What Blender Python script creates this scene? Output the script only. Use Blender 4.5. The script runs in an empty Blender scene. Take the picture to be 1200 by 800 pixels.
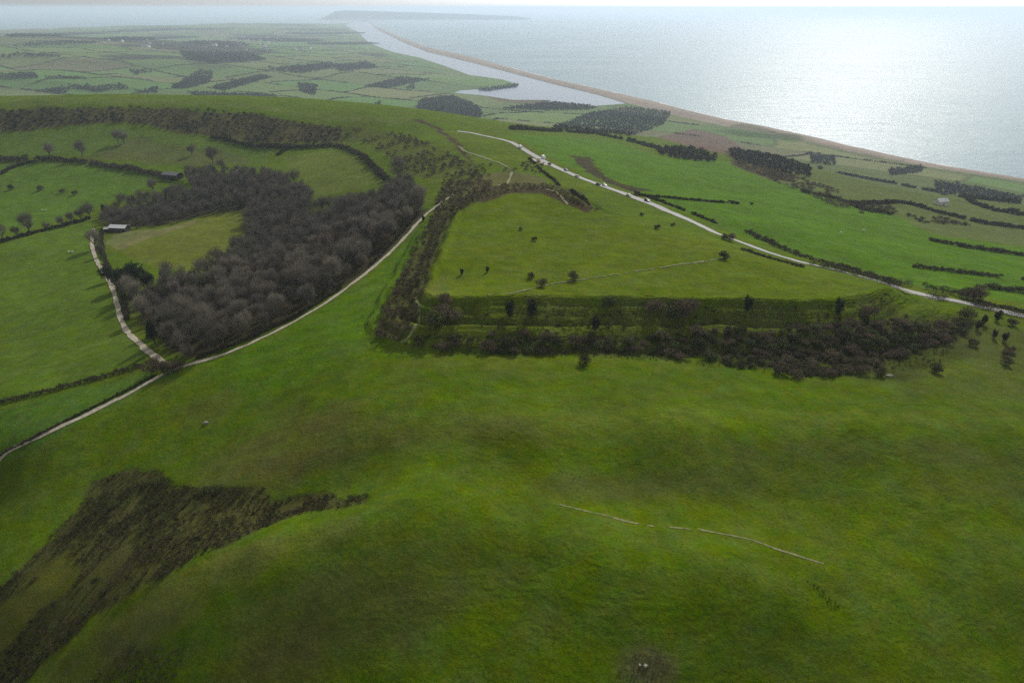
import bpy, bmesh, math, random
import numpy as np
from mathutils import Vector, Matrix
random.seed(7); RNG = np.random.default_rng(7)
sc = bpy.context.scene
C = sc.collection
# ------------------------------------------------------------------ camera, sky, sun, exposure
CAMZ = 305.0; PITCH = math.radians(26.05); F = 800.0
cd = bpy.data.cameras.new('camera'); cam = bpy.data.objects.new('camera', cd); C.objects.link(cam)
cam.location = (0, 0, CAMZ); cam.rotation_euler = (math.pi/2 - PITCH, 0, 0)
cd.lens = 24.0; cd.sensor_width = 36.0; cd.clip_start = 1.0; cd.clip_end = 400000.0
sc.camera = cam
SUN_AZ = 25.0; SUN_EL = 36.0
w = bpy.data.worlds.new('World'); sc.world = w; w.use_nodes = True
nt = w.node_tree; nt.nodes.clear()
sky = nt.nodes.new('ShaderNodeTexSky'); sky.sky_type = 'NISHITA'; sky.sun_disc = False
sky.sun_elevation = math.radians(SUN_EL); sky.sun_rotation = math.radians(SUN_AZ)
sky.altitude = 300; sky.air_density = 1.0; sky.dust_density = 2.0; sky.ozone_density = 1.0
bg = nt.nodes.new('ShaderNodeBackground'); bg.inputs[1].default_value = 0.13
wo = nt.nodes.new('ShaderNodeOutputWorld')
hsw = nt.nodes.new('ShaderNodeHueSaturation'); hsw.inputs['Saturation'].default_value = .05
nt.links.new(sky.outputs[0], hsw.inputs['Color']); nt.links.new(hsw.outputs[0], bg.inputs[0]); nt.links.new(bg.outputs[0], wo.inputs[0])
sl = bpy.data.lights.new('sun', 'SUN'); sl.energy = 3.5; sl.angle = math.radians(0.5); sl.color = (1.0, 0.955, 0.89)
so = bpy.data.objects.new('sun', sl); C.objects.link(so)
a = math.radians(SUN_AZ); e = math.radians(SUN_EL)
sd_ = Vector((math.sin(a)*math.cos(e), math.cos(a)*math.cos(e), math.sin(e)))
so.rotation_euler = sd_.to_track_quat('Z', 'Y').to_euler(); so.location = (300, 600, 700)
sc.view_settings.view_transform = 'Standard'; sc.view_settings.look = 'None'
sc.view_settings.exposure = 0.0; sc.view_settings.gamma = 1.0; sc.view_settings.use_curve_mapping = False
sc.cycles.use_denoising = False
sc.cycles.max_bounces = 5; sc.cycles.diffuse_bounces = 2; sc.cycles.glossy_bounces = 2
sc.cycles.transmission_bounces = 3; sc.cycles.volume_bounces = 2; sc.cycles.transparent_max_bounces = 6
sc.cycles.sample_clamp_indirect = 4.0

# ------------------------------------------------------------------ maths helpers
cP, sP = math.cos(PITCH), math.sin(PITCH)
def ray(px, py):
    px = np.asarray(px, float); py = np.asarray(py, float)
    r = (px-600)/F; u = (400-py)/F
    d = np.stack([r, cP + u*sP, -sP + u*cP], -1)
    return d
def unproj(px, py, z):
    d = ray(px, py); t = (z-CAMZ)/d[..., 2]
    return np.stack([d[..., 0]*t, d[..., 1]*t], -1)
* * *
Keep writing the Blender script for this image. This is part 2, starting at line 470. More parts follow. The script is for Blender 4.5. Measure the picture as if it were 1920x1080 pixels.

# Work instructions
Find how many lines of the material carry the string "Blender". Only the number should be in the answer.

# Answer to this problem
2